2011 Nobel Prize for Literature Taken Home by Tomas Transtromer

06 Octubre 2011

Today the winner for Sweden’s Nobel Prize in Literature didn’t have to travel far to accept the prestigious award.

Katie Manning >
authenticated user Corresponsal

Tomas Transtromer, an 80-year-old Swedish poet, suffered a severe stroke 20 years ago that left him with difficulties speaking and moving, but as indicated by this honor, his mind remains sharp. His poems explore the mysteries of the human mind. He has been called the most notable Scandinavian literary force since World War II.


This marks the first time since 1974 that a Swede has taken home the 10-million Swedish crowns or about 750-million Chilean pesos. His nickname in Sweden, the 'buzzard poet,’ comes from his chosen themes of nature, isolation and identity and his tendency to look at the world from above.


Two Chileans have taken home the literary award: Gabriela Mistral in 1945 and Pablo Neruda in 1971. Neruda still claims the number one spot as the poet most translated into English, but Transtromer is right behind him. 


Dave Bonta, a magazine editor, compared the Neruda and Transtromer in a blog post on Via Negitiva.

He wrote:

“Neruda sometimes wrote as much in one year as Tranströmer has written in a lifetime! The worldviews of the two poets also differ tremendously: contrast Neruda’s hatred of religion with Tranströmer’s great (albeit reticent) respect for spiritual experience.

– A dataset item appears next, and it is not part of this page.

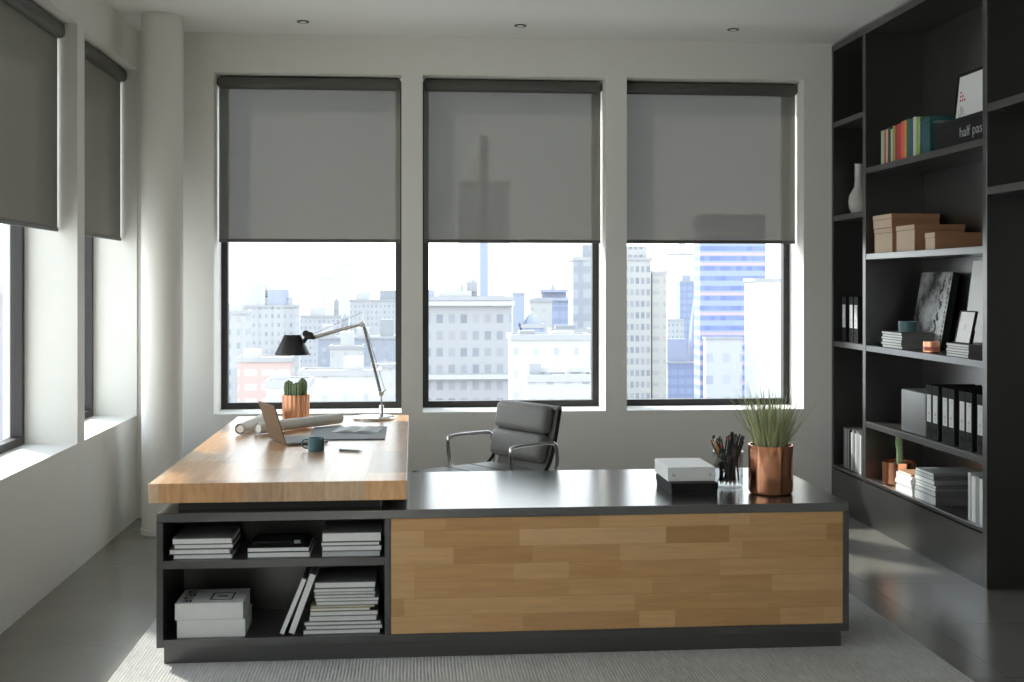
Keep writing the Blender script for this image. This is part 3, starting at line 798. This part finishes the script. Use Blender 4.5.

But one thing their poetry does have in common is a rich vocabulary of images from the natural world… Both men spent part of their lives on islands, which they seemed to regard as their truest homes — Isla Negra for Neruda, and Runmarö for Tranströmer.”


Here is a list of the Noble Prize winners of the past ten years and why they won:

TOMAS TRANSTRÖMER because, through his condensed, translucent images, he gives us fresh access to reality.

MARIO VARGAS LLOSA for his cartography of structures of power and his trenchant images of the individual's resistance, revolt, and defeat.

HERTA MÜLLER who, with the concentration of poetry and the frankness of prose, depicts the landscape of the dispossessed.

JEAN-MARIE GUSTAVE LE CLÉZIO author of new departures, poetic adventure and sensual ecstasy, explorer of a humanity beyond and below the reigning civilization.

DORIS LESSING that epicist of the female experience, who with scepticism, fire and visionary power has subjected a divided civilisation to scrutiny.

ORHAN PAMUK who in the quest for the melancholic soul of his native city has discovered new symbols for the clash and interlacing of cultures.

HAROLD PINTER who in his plays uncovers the precipice under everyday prattle and forces entry into oppression's closed rooms.

ELFRIEDE JELINEK for her musical flow of voices and counter-voices in novels and plays that with extraordinary linguistic zeal reveal the absurdity of society's clich s and their subjugating power

JOHN MAXWELL COETZEE who in innumerable guises portrays the surprising involvement of the outsider

IMRE KERTÉSZ for writing that upholds the fragile experience of the individual against the barbaric arbitrariness of history

V. S. NAIPAUL for having united perceptive narrative and incorruptible scrutiny in works that compel us to see the presence of suppressed histories.